Dania keeps calling it THE BIG 20. I don't wanna think of it that way but no matter what I do I just cant help but think its something really big. Twenty years. Man Im old.

I've been living in this wonderful world for nineteen years, three hundred and sixty-three days and one hour and nineteen minutes. But aside from that fact, I still dont know how to cook, I still don't know how to iron my clothes, I haven't even done the things I'd like to do before I die. Stupid huh. For the past twenty years I haven't even conquered my fear of heights. Its amazing how a person has so much to do in this world yet never have the chance to. May it be something he wants to do or just something he has to do. I've been living in this world for twenty years but I still don't know what the essence of life is. How ironic.

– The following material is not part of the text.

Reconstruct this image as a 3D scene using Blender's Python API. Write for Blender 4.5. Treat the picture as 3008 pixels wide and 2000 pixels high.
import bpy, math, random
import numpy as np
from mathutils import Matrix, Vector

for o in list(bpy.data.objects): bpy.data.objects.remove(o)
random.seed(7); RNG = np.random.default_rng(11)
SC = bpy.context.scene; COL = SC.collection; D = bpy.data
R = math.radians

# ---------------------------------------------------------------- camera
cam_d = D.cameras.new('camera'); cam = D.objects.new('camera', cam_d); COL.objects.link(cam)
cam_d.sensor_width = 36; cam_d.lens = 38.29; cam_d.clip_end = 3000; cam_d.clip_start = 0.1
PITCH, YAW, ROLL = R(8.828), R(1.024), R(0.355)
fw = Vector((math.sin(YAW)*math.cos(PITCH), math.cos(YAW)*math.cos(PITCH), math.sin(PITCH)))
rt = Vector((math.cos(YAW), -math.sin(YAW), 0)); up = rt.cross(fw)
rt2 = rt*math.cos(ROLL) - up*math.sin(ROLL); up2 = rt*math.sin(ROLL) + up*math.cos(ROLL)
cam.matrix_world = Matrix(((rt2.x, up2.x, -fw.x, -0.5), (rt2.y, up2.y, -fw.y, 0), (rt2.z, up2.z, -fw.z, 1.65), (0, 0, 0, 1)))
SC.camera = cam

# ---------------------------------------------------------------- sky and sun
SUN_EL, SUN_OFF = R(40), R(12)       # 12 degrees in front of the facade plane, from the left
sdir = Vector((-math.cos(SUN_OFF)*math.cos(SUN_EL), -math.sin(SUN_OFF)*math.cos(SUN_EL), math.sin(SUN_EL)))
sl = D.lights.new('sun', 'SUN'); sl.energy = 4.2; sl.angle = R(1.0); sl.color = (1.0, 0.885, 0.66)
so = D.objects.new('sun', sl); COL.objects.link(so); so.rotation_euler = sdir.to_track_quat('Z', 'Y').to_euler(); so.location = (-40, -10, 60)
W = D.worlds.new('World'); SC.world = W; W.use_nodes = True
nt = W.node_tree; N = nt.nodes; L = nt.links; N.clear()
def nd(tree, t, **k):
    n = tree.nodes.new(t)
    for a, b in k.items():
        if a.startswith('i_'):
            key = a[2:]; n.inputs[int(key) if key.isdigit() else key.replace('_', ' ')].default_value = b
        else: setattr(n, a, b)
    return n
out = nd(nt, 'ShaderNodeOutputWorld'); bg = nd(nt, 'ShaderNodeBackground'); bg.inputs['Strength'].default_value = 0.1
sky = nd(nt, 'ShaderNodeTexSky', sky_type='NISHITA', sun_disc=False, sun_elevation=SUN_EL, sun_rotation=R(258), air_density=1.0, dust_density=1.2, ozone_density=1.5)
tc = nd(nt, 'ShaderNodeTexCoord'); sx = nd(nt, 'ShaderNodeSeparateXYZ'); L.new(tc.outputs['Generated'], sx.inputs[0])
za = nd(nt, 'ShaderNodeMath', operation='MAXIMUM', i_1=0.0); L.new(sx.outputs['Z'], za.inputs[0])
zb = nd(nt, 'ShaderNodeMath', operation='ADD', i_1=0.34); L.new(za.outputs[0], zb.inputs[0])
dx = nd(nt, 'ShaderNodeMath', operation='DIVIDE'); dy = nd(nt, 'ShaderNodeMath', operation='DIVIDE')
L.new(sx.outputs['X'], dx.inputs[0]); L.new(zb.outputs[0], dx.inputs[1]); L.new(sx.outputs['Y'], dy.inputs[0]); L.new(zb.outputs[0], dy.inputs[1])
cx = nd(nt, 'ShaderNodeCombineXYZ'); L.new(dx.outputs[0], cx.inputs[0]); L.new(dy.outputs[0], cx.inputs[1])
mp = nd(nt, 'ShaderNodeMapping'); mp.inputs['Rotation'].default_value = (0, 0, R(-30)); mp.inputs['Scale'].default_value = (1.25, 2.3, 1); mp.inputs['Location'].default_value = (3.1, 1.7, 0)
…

I can still remember every bit of emotion I felt back in seventh grade, when Sir Ruel called me in class, out of the blue. I was ashamed of what I wrote, thinking how senseless it was. He said he liked my essay. Its an essay I wrote in our exam. If I'm not mistaken its about life. I wrote their how people are supposed to live their lives here on earth. What life has for all of us. What life means. What life's essence is. The true meaning. Its real purpose. And now, I'm still very ashamed of myself. How six years later I still don't have the answer to the fucking question. I can pretty much relate to Josie Tyrell. She's a fictional character in a book I just finished reading recently. Living in a world of drugs, sex, love, music, modeling, art, and acting. After her boyfriend committed suicide, she wondered what there is in the true world. Where it is. Or if it even exists. Its fucking confusing. What the hell life. Just give me a goddamn million dollars then maybe Ill know what the true world means! Or not. Haha.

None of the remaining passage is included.